Das wurde ebenso gelöscht wie Informationen, die auf die sexuellen Vorlieben der Erfassten schließen ließen. Als weitere Sicherheitsmaßnahme muss Setup die Daten auf einem verschlüsselten Server speichern; die Datenbank darf nicht online stehen.

Dass die Aktion mit der NSA in Verbindung gebracht wird, ist eher Effekthascherei. Das Budget der Geheimdienste beträgt mehrere Milliarden Dollar, die Mitarbeiter arbeiten nicht nur am Wochenende und beschränken sich vor allem nicht auf frei verfügbare Daten. Wie man mittlerweile weiß, holen sie sich auch private Informationen per Anordnung von Geheimgerichten oder auf andere intransparente Weise. Umso eindrücklicher ist die Botschaft: Wenn es schon einem Haufen Freiwilliger gelingen kann, derart einfach an so viele Daten zu kommen, stehen Menschen Geheimdiensten schutzlos gegenüber.

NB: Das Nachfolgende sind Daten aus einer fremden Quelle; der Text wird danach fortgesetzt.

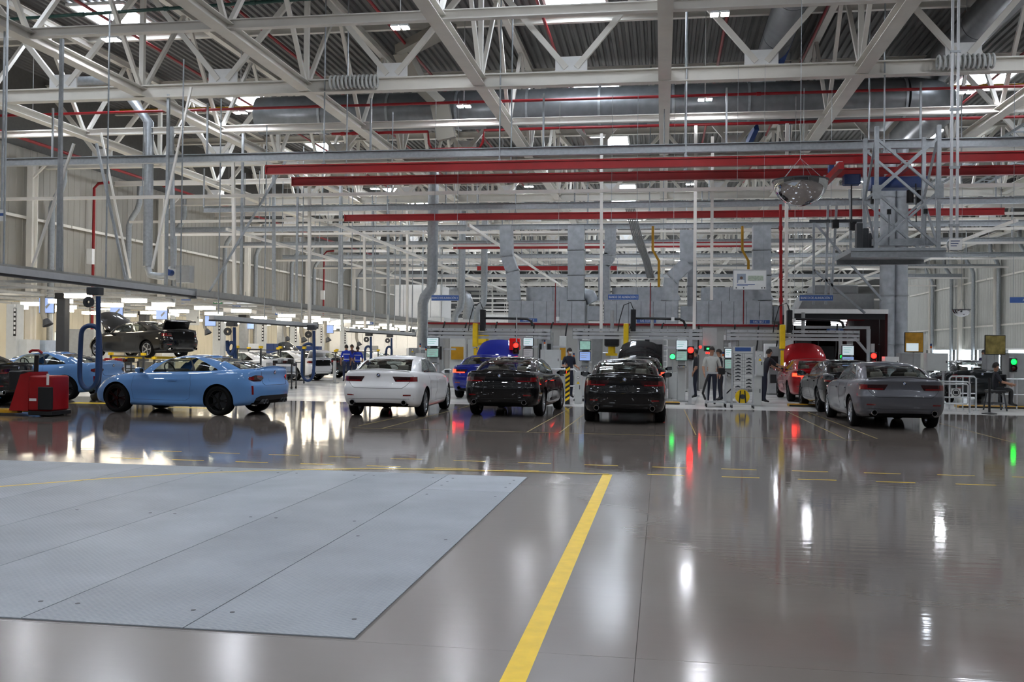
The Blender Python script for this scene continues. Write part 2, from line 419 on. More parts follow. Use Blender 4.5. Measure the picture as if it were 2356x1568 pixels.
for a, b in (((-5.5, 18.5), (-5.35, 27)), ((-6.13, 19.0), (-6.0, 22.2)), ((-2.58, 18.5), (-2.5, 27)), ((-1.95, 18.5), (-1.9, 27)), ((0.66, 18.8), (0.62, 27)),
             ((3.4, 18.8), (3.38, 27)), ((4.03, 19.0), (3.92, 27)), ((-6.1, 18.52), (3.6, 18.52)), ((6.4, 18.8), (6.4, 27))):
    strip([a, b], 0.022, mat('faded_yellow_line', (150, 130, 62), .5, var=.25, scale=3), z=0.0012)
for a in (-16.0, -13.6):          # yellow hazard strips by the dock on the far side of the parked coupes
    strip([(a, 24.3), (a + 1.2, 24.3)], 0.5, z=0.0012)
strip([(-12.6, 23.3), (-11.5, 23.3)], 0.35, z=0.0012)

# ------------------------------------------------------------------ walls
def sheet(w, h, pitch=0.5, depth=0.02, m=None):
    m = m or M_PANEL
    """ribbed wall sheet, origin at the lower corner, runs along +Y, face towards +X"""
    key = ('sheet', round(w, 3), round(h, 3), m.name)
    if key in _cache: return _cache[key]
    n = max(1, round(w / pitch)); p = w / n; prof = []
    for k in range(n):
        y = k * p; prof += [(0.0, y + 0.004 * (k == 0)), (0.0, y + p * 0.62), (depth, y + p * 0.68), (depth, y + p * 0.94)]
    prof.append((0.0, w - 0.008))
    vs = [(x, y, z) for z in (0, h - 0.01) for x, y in prof]; q = len(prof)
    fs = [(i, i + 1, q + i + 1, q + i) for i in range(q - 1)]
    vs += [(-0.03, 0.004, 0), (-0.03, w - 0.008, 0), (-0.03, w - 0.008, h - 0.01), (-0.03, 0.004, h - 0.01)]
    fs += [(2 * q + 3, 2 * q + 2, 2 * q + 1, 2 * q), (0, q, 2 * q + 3, 2 * q), (q - 1, 2 * q + 1, 2 * q + 2, 2 * q - 1)]
    _cache[key] = MB().add(vs, fs).mesh('wall_panel', m); return _cache[key]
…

Das Publikum singt einem Fremden Happy Birthday

Frank-Jan nimmt den Anruf von Ellen Bijsterbosch an. Das Publikum beginnt, Happy Birthday zu singen. In den Niederlanden ist es zehn Uhr nachts. Frank-Jan klingt verwirrt. Bijsterbosch sagt ihm, dass sie sich später bei ihm melden werde, um ihn aufzuklären. Das Publikum johlt.

"Er dachte, dass seine Freunde ihm einen Streich spielen", schreibt Bijsterbosch nach dem Vortrag in einer E-Mail. Sie hätten ihm erklärt, was es mit dem Anruf auf sich habe: "Er hat gesagt, er findet das Projekt sympathisch, aber auch ein bisschen verrückt." Frank-Jan hätte nicht gedacht, dass ihn persönliche Informationen noch einmal heimsuchen würden, die er vor Jahren online gestellt hatte.